In candid conversations with experts such as Lawrence Wilkerson, former Chief of State to Secretary of State Colin Powell; David Kilcullen, former advisor to NATO and General Petraeus, and Vicki Divoli, former deputy legal advisor to the CIA’s counterterrorism Center, Unmanned reveals that these covert military actions are often imprecise and result in creating more enemies for the American people who have little knowledge of how drone targets are set and the killings carried out.

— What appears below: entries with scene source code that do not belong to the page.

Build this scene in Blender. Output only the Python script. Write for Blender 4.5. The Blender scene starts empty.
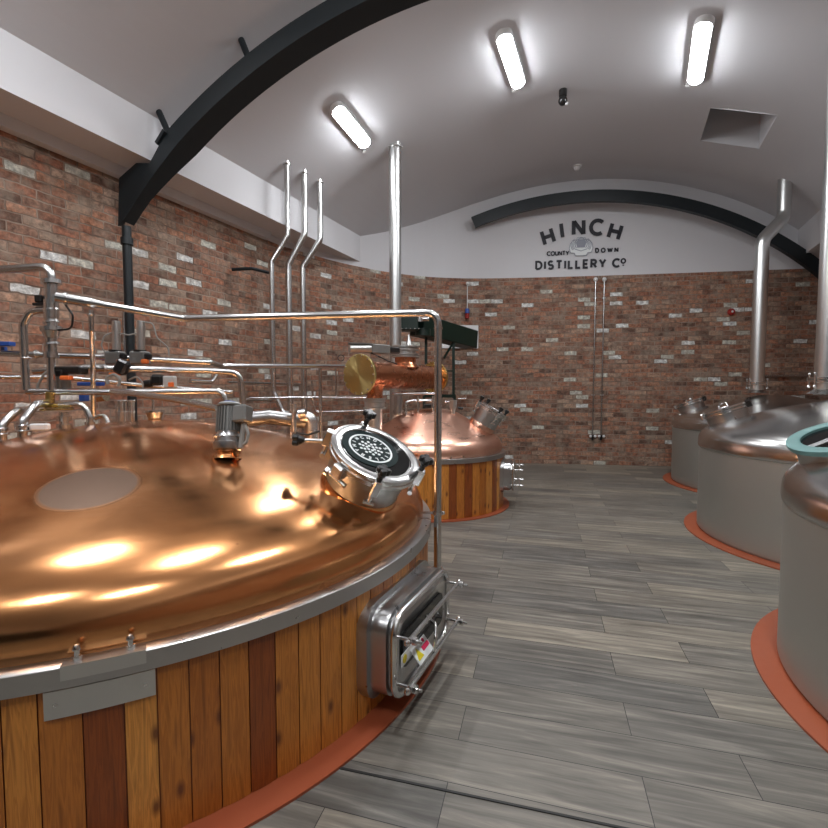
import bpy, math, random
from mathutils import Vector as V, Matrix
random.seed(7)
PI=math.pi
C=bpy.context.scene.collection
# ---------------------------------------------------------------- camera
FPX=470.0; PITCH=math.atan(25.2/470.0); EYE=V((0,0,1.6))
cam=bpy.data.cameras.new('camera'); cam.sensor_width=36; cam.lens=FPX/828*36; cam.clip_start=.05
co=bpy.data.objects.new('camera',cam); C.objects.link(co)
co.location=EYE; co.rotation_euler=(PI/2-PITCH,0,0)
bpy.context.scene.camera=co
def ray(x,y):
    u=(x-414)/FPX; v=(y-414)/FPX
    return V((u, math.cos(PITCH)-v*math.sin(PITCH), -math.sin(PITCH)-v*math.cos(PITCH)))
def P(x,y,D):                       # a place seen at (x,y) in the photograph, D metres into the hall
    d=ray(x,y); return EYE+d*(D/d.y)
AX=V((math.sin(math.radians(24)),math.cos(math.radians(24)),0))   # long axis of the hall
NX=V((AX.y,-AX.x,0))                                             # across the hall, to the right
def ST(s,t,z=0): return NX*s+AX*t+V((0,0,z))
# ---------------------------------------------------------------- materials
def newmat(name):
    m=bpy.data.materials.new(name); m.use_nodes=True
    nt=m.node_tree; b=nt.nodes['Principled BSDF']; return m,nt,b
def N(nt,t,**k):
    n=nt.nodes.new(t)
    for a,v in k.items():
        if a in n.inputs: n.inputs[a].default_value=v
        else: setattr(n,a,v)
    return n
def ramp(nt,fac,stops,interp='LINEAR'):
    r=nt.nodes.new('ShaderNodeValToRGB'); r.color_ramp.interpolation=interp
    el=r.color_ramp.elements
    while len(el)<len(stops): el.new(.5)
    for e,(p,c) in zip(el,stops): e.position=p; e.color=(*c,1) if len(c)==3 else c
    nt.links.new(fac,r.inputs['Fac']); return r
def mixc(nt,a,b,f,mode='MIX'):
    m=nt.nodes.new('ShaderNodeMix'); m.data_type='RGBA'; m.blend_type=mode
    for s,i in ((a,6),(b,7),(f,0)):
        if hasattr(s,'links'): nt.links.new(s,m.inputs[i])
        else: m.inputs[i].default_value=s if i==0 else (*s,1)
    return m.outputs[2]
def plain(name,col,rough=.5,metal=0,noise=0,nscale=8,bump=0,coat=0,spec=None):
    m,nt,b=newmat(name)
    b.inputs['Base Color'].default_value=(*col,1); b.inputs['Roughness'].default_value=rough; b.inputs['Metallic'].default_value=metal
    if spec is not None: b.inputs['Specular IOR Level'].default_value=spec
    if coat: b.inputs['Coat Weight'].default_value=coat
    tc=N(nt,'ShaderNodeTexCoord')
    n=N(nt,'ShaderNodeTexNoise',Scale=nscale,Detail=4.0); nt.links.new(tc.outputs['Object'],n.inputs['Vector'])
    k=noise or .04
    mr=N(nt,'ShaderNodeMapRange'); mr.inputs['To Min'].default_value=max(0,rough-k); mr.inputs['To Max'].default_value=rough+k
    nt.links.new(n.outputs['Fac'],mr.inputs['Value']); nt.links.new(mr.outputs[0],b.inputs['Roughness'])
    if bump:
        bp=N(nt,'ShaderNodeBump',Strength=bump,Distance=.01); nt.links.new(n.outputs['Fac'],bp.inputs['Height']); nt.links.new(bp.outputs[0],b.inputs['Normal'])
    return m
M={}
M['steel']=plain('polished_steel',(.70,.70,.69),.24,1,.08,6)
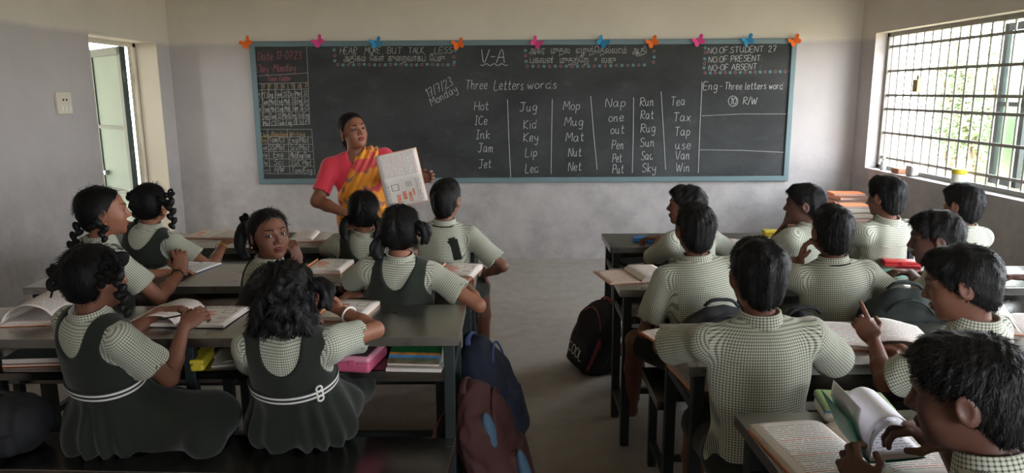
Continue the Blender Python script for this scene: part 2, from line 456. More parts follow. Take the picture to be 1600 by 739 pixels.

The Chairman of Pakistan Tehrik-e-Insaf (PTI) Imran Khan and other top leaders of his party attended the first screening of the film along with journalists, diplomats, activists and members of civil society. Imran’s whose former wife Jemima Khan is a co-producer of the film, hoped that film will change public opinion in the West about the lethal drone strikes and their impact.

Addressing the audience, Khan said drone attacks amount to war crimes committed by the United States as they violate human rights and kill large number of innocent women and children. He did not agree with a statement of Prime Minister Nawaz Sharif in which he had reportedly said that drone attack did not amount to war crimes.

Khan termed the drone attacks as counterproductive as they raise anti-American sentiment. He shared the story of an engineering student in Mianwali who turned into a suicide bomber after a drone attack on his family. “People in the tribal areas don’t like the militants, but they also don’t like the drones”, he said.

In a video message, director Robert Greenwald told the audience, “This film was to show the world the human face on a policy that correlates groups of young men as terrorists and children and elderly as collateral damage. I wanted the world to see that this policy is misguided and should be reevaluated. The deaths of these civilians must not be in vain.”

Jemima Khan, who also produced the film, released a statement from London to coincide with the film’s screening.

Amnesty International last week warned that US officials responsible for the secret CIA drone campaign in Pakistan, may have committed war crimes. The report highlights the case of a grandmother, Mamana Bibi, who was killed, whilst out picking vegetables. We meet her devastated son and grandchildren in Unmanned, as well as the family of Tariq, a 16 year old boy, who was killed in a drone strike, 3 days after I met him, in Islamabad.

Unmanned is a detailed look at the US and UK-backed drone attacks in Pakistan, with remarkable footage of the effects of these attacks on the ground. I believe these attacks are unethical in themselves, and — even more crucially — make every one of us less safe, because of the recruitment opportunities they afford the extremists each time an innocent civilian is killed.